Ultrasonic monitoring of photoresist processing

Abstract

A high frequency ultrasonic technique has been developed to monitor photoresist processing in situ during semiconductor manufacturing. Photoresist pre-exposure bake and development have been monitored using the sensor, and the post-exposure bake has been studies as well. The in-situ glass transition temperature (T g ) was determined during the prebake for I-line films down to 0.6micrometers as well as for chemically- amplified DUV resist of similar thicknesses. Using classical reflection theory, photoresist properties such as the density, thickness and acoustic velocity were determined during processing.

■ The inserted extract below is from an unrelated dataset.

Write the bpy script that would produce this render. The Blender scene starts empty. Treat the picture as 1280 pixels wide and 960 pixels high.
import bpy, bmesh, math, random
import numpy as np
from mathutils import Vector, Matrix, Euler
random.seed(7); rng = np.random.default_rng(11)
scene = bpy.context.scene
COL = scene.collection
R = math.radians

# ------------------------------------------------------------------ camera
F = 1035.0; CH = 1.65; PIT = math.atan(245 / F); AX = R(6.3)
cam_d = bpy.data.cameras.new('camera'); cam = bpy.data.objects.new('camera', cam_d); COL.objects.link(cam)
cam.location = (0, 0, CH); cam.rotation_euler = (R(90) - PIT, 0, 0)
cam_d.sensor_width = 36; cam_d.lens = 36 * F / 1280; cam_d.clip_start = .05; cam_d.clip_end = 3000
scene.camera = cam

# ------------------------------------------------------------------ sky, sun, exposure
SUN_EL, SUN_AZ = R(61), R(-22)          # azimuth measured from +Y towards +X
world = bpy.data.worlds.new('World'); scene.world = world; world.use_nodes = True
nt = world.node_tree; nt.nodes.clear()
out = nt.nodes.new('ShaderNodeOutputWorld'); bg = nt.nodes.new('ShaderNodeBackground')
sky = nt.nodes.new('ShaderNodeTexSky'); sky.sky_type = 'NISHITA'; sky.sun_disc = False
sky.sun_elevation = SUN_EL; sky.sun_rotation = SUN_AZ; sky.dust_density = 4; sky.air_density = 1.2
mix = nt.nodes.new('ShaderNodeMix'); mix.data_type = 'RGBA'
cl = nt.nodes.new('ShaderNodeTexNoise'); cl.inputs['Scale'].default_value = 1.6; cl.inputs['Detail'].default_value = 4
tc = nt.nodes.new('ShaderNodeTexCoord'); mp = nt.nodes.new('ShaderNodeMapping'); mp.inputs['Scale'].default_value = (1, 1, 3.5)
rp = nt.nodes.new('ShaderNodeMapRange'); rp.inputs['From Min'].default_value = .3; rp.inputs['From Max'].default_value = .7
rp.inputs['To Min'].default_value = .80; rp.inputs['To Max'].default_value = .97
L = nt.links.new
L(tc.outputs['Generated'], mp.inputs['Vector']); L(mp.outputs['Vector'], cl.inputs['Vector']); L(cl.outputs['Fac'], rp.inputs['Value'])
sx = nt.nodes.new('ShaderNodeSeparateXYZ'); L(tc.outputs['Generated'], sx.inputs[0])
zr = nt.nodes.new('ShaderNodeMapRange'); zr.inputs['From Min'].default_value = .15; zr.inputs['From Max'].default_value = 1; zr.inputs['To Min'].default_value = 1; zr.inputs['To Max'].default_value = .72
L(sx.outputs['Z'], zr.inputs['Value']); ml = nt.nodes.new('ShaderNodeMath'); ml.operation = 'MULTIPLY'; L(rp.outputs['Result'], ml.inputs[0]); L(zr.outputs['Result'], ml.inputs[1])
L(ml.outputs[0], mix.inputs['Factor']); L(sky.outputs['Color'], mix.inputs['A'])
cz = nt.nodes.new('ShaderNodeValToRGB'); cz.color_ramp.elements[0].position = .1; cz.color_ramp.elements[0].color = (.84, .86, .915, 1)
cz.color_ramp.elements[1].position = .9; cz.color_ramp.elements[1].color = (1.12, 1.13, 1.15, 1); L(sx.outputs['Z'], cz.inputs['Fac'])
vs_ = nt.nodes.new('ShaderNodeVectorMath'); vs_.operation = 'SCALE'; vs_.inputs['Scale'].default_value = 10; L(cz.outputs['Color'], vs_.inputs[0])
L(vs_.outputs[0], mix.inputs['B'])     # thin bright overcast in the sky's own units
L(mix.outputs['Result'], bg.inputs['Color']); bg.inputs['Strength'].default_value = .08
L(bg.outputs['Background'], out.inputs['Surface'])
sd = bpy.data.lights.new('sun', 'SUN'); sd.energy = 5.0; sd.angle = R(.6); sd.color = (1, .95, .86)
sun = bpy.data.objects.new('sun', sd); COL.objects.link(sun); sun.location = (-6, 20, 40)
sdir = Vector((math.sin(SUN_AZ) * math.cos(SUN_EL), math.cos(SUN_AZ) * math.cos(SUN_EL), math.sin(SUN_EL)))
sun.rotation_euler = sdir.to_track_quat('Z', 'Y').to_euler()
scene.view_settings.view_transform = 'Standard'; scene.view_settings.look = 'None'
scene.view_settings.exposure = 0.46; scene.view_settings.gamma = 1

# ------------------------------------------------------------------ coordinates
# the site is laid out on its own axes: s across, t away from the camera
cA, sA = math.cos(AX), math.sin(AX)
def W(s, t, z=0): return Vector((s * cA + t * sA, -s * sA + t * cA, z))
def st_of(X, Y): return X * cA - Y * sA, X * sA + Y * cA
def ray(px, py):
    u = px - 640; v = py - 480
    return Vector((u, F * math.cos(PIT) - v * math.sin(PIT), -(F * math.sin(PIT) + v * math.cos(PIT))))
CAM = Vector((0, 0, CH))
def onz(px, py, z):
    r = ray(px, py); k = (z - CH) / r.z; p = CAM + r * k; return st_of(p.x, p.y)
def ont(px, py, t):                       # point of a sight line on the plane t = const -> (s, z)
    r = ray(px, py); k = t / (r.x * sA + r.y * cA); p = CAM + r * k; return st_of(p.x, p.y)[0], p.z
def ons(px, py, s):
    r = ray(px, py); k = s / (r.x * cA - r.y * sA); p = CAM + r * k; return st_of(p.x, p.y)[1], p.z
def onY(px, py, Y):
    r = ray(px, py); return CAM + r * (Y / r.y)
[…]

This in situ parameter inversion method can be used to determine process endpoint if the optimal density, velocity, and thickness are predetermined. The T g for post-exposure bake of I-line resists is expected to be the T g of the novolac resin alone, without solvent present. Measurements using the described sensor have confirmed that the resin T g during postbake is 118 degrees C, the value of T g provided by Shipley. This provides a measurement of postbake as well as a confirmation that the sensor is measuring T g accurately. The development process was also monitored using this sensor. Results prove the usefulness of this sensor for in situ measurements of resist thickness changes during development. This was verified for different exposure doses and for resist coated on a wafer with circuit topography.